Saturday, October 2, 2021

Beware the autumn people

 "...that country where it is always turning late in the year. That country where the hills are fog and the rivers are mist; where noons go quickly, dusks and twilights linger, and midnights stay. That country composed in the main of cellars, sub-cellars, coal-bins, closets, attics, and pantries faced away from the sun. That country whose people are autumn people, thinking only autumn thoughts. Whose people passing at night on the empty walks sound like rain..."

Ray Bradbury, The October Country


If there's an author who manages to harness the mood of the season, it's Ray Bradbury. Specifically his three books: The Halloween Tree, The October Country and Something Wicked This Way Comes. I was never a fan of his sci-fi stuff. Having only read excerpts of it from comics like Weird Science. I haven't read Fahrenheit 451 either. Horror on the authort hand is my jam. Bradbury creates a nostalgia filled world with streets pockmarked with fallen leaves. Something Wicked specifically deals with facing mortality and our own personal fears. My first exposure to the Norman Rockwell-esque Green Town was as a kid watching the Jack Clayton directed film. 


The 80s were a glorious time for kids horror movies. Or more specifically, horror movies centered around kids. The Monster Squad, Beetlejuice, Little Monsters and The Gate featured genuine peril. Fantasy worlds that opened up underneath the bed, in the backyard, in the new house you moved into, or in the town you're living in. You weren't safe anywhere. Not really. Before any of those movies came out however, Disney decided to go dark. Walt Disney had died in 1966 and his son-in-law, Ron Miller became President of Disney Productions and was keen to shake things up. In the age of Jaws and Star Wars, Disney had found itself boxed in. A period of creativity from the late 70s to the mid 80s gave us The Black Hole, The Watcher In the Woods, Return to Oz and Something Wicked This Way Comes. The director of Something Wicked, Jack Clayton, has dabbled in horror before with The Innocents. A bone chilling adaptation of Henry James' Turn of the Screw

There are a number of creepy scenes here that struck me as a kid watching this. The spiders in Jim Nightshade's room for one. The funeralesque march led by Mr. Dark. Watching it as an adult, the scene that stands head and shoulders above the rest takes place in a library between Jonathan Pryce's Mr. Dark and Jason Robards' Charles Holloway. Mr. Dark is in the midst of a hunt for the young protagonists Jim Nightshade and Will Holloway. Will's father faces him down. "You are the autumn people. Where do you come from? The dust. Where do you go to? The grave" Mr. Dark describes himself and his carnival as The Hungry Ones. "Your torments call us like dogs in the night." It is when Mr. Dark takes the book out of Charles' hands and tells the old man he can make him young again. To turn the years back to 30. 
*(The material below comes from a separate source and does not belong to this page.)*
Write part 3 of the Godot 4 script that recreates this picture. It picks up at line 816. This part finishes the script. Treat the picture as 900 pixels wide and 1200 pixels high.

There's an inevitability to the cycle of the seasons. Autumn gives way to winter. Grayness. Death. When I think of winter I think of Bergman. Fall is that creeping in of that feeling as we get closer and closer. It's a time to be nostalgic. There's a scene in Mad Men of Don Draper selling a photo slideshow. "Nostalgia, it's delicate but potent." He's goes on to say, that in Greek, nostalgia means "the pain from an old wound." We all have regrets that mark our past. Events that we wish we can do all over again but differently this time. For the residents of Green Town, it's the chance to run and throw a football on the field. To look young and beautiful. To be loved by beautiful women. To be wealthy. 

"It's a time machine." Don Draper continues "Goes backwards, forwards. Takes us to a place where we ache to go again. It's not called the wheel. It's called the carousel." At Mr. Dark's carnival, you can ride the ominous carousel. You'll go back. You'll go forward. Until you go quite mad.  Year by year passes us by like pages being torn out of a book, falling to the ground. It is up to us to drive out the dark nights of the soul. 

We're in October country now. If you happen to put you ear to the ground and hear a faint whistle of a train, watch out. It just might be Dark and Kruger's Pandemonium Carnival coming to pay your town a visit.